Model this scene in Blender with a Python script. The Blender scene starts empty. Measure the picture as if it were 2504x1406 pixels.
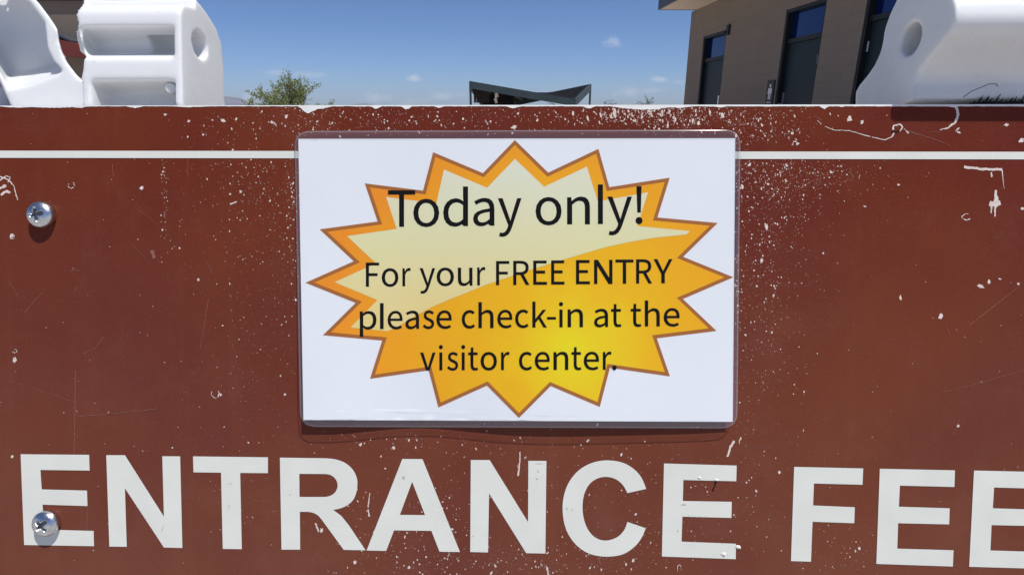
import bpy, bmesh, math, random
import numpy as np
from mathutils import Vector, Matrix, noise
from mathutils.geometry import tessellate_polygon

random.seed(7)
rng = np.random.default_rng(11)
sc = bpy.context.scene
COL = sc.collection

# ------------------------------------------------------------------ camera, sky, sun, exposure
W, H, FPX, HORIZON = 2504.0, 1406.0, 1387.0, 262.0
PITCH = math.atan((H / 2 - HORIZON) / FPX)
CAM = Vector((0, 0, 1.08))
RIGHT = Vector((1, 0, 0))
FWD = Vector((0, math.cos(PITCH), -math.sin(PITCH)))
UP = Vector((0, math.sin(PITCH), math.cos(PITCH)))

cam = bpy.data.cameras.new('camera')
cam.sensor_width = 36.0
cam.lens = 36.0 * FPX / W
cam.clip_start = 0.01
cam.clip_end = 30000
co = bpy.data.objects.new('camera', cam)
COL.objects.link(co)
co.location = CAM
co.rotation_euler = (math.pi / 2 - PITCH, 0, 0)
sc.camera = co

# the board leans back a little and is very slightly turned
DIST = 0.56
_u = (RIGHT - 0.0083 * UP - 0.030 * FWD).normalized()
_v = (UP - 0.046 * FWD)
_v = (_v - _u * _v.dot(_u)).normalized()
_n = _u.cross(_v)
ORG = CAM + DIST * FWD
S = Matrix((( _u.x, _v.x, _n.x, ORG.x), (_u.y, _v.y, _n.y, ORG.y), (_u.z, _v.z, _n.z, ORG.z), (0, 0, 0, 1)))
SI = S.inverted()

TH = math.radians(63)
_t = (0.33 * _u + 0.944 * _v).normalized()
SUN = (math.cos(TH) * _n + math.sin(TH) * _t).normalized()      # towards the sun
SUN_EL = math.asin(SUN.z)
SUN_ROT = math.atan2(SUN.x, SUN.y)
print('sun elevation', math.degrees(SUN_EL), 'rot', math.degrees(SUN_ROT))

sl = bpy.data.lights.new('sun', 'SUN')
sl.energy = 4.6
sl.angle = math.radians(0.53)
sl.color = (1.0, 0.96, 0.90)
so = bpy.data.objects.new('sun', sl)
COL.objects.link(so)
so.rotation_euler = SUN.to_track_quat('Z', 'Y').to_euler()
so.location = (3, -3, 10)


def ray(px, py):
    return (RIGHT * ((px - W / 2) / FPX) + UP * ((H / 2 - py) / FPX) + FWD)


def pl(px, py, w=0.0):
    """pixel of the photograph -> (u, v) on the board plane lifted by w"""
    d = ray(px, py)
    k = (ORG + _n * w - CAM).dot(_n) / d.dot(_n)
    q = SI @ (CAM + d * k)
    return q.x, q.y


def on_u(px, py, u0):
    """pixel -> (v, w) on the plane u = u0 of the board's frame"""
    d = ray(px, py)
    k = (ORG + _u * u0 - CAM).dot(_u) / d.dot(_u)
    q = SI @ (CAM + d * k)
    return q.y, q.z


def at_depth(px, py, Y):
    d = ray(px, py)
    return CAM + d * (Y / d.y)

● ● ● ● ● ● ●

Restate the full listing verbatim and drop every picture.

**Correct answer**
Model this scene in Blender with a Python script. The Blender scene starts empty. Measure the picture as if it were 2504x1406 pixels.
import bpy, bmesh, math, random
import numpy as np
from mathutils import Vector, Matrix, noise
from mathutils.geometry import tessellate_polygon

random.seed(7)
rng = np.random.default_rng(11)
sc = bpy.context.scene
COL = sc.collection

# ------------------------------------------------------------------ camera, sky, sun, exposure
W, H, FPX, HORIZON = 2504.0, 1406.0, 1387.0, 262.0
PITCH = math.atan((H / 2 - HORIZON) / FPX)
CAM = Vector((0, 0, 1.08))
RIGHT = Vector((1, 0, 0))
FWD = Vector((0, math.cos(PITCH), -math.sin(PITCH)))
UP = Vector((0, math.sin(PITCH), math.cos(PITCH)))

cam = bpy.data.cameras.new('camera')
cam.sensor_width = 36.0
cam.lens = 36.0 * FPX / W
cam.clip_start = 0.01
cam.clip_end = 30000
co = bpy.data.objects.new('camera', cam)
COL.objects.link(co)
co.location = CAM
co.rotation_euler = (math.pi / 2 - PITCH, 0, 0)
sc.camera = co

# the board leans back a little and is very slightly turned
DIST = 0.56
_u = (RIGHT - 0.0083 * UP - 0.030 * FWD).normalized()
_v = (UP - 0.046 * FWD)
_v = (_v - _u * _v.dot(_u)).normalized()
_n = _u.cross(_v)
ORG = CAM + DIST * FWD
S = Matrix((( _u.x, _v.x, _n.x, ORG.x), (_u.y, _v.y, _n.y, ORG.y), (_u.z, _v.z, _n.z, ORG.z), (0, 0, 0, 1)))
SI = S.inverted()

TH = math.radians(63)
_t = (0.33 * _u + 0.944 * _v).normalized()
SUN = (math.cos(TH) * _n + math.sin(TH) * _t).normalized()      # towards the sun
SUN_EL = math.asin(SUN.z)
SUN_ROT = math.atan2(SUN.x, SUN.y)
print('sun elevation', math.degrees(SUN_EL), 'rot', math.degrees(SUN_ROT))

sl = bpy.data.lights.new('sun', 'SUN')
sl.energy = 4.6
sl.angle = math.radians(0.53)
sl.color = (1.0, 0.96, 0.90)
so = bpy.data.objects.new('sun', sl)
COL.objects.link(so)
so.rotation_euler = SUN.to_track_quat('Z', 'Y').to_euler()
so.location = (3, -3, 10)


def ray(px, py):
    return (RIGHT * ((px - W / 2) / FPX) + UP * ((H / 2 - py) / FPX) + FWD)


def pl(px, py, w=0.0):
    """pixel of the photograph -> (u, v) on the board plane lifted by w"""
    d = ray(px, py)
    k = (ORG + _n * w - CAM).dot(_n) / d.dot(_n)
    q = SI @ (CAM + d * k)
    return q.x, q.y


def on_u(px, py, u0):
    """pixel -> (v, w) on the plane u = u0 of the board's frame"""
    d = ray(px, py)
    k = (ORG + _u * u0 - CAM).dot(_u) / d.dot(_u)
    q = SI @ (CAM + d * k)
    return q.y, q.z


def at_depth(px, py, Y):
    d = ray(px, py)
    return CAM + d * (Y / d.y)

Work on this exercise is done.